Rejection Letters

I have rejected a lot of people’s poems, as the primary reader at one press, and a reader and then an editor at Lumina. Sometimes I rejected poems because they were not a good fit, often I rejected them because I did not like them. Some of the manuscripts I read for the Press I was working for I really enjoyed, but being aware that they did not match the presses aesthetic I did not accept them. When I was co-editing Lumina with Megan Williams, our own aesthetics very much went into the decision making process. So many factors are involved with decision making, and our readers definitely played an important role.
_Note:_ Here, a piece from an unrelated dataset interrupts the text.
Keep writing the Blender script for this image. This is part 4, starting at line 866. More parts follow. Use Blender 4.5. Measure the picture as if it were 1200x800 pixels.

I know how subjective journal editing is and how hard it is to read poem after poem and still have eyes fresh enough to spot and enjoy poems that are aesthetically pleasing. Even before I had received the hundred plus rejection letters that now reside in my email inbox, I did not take the process personally. I don’t think anyone should. Particularly with poems like mine, where context is often so important, I reluctantly understand why some are rejected with a copy and pasted note, or returned to me with the phrase “good, but too genre for this journal”.  I don’t  think anyone should take rejections too seriously. Everyone has different aesthetics. I have read plenty of established  journals where I have not enjoyed any of the poems published there. Why should I expect them to accept mine, when I do not enjoy the various poems they have chosen? Also the more established journals have so many options and more established poets to chose from, how am I to take a decision that involves so many factors personally, if I take into consideration how many elements are involved.

Rejection letters, well never a pleasant thing should never prevent you from submitting to a journal.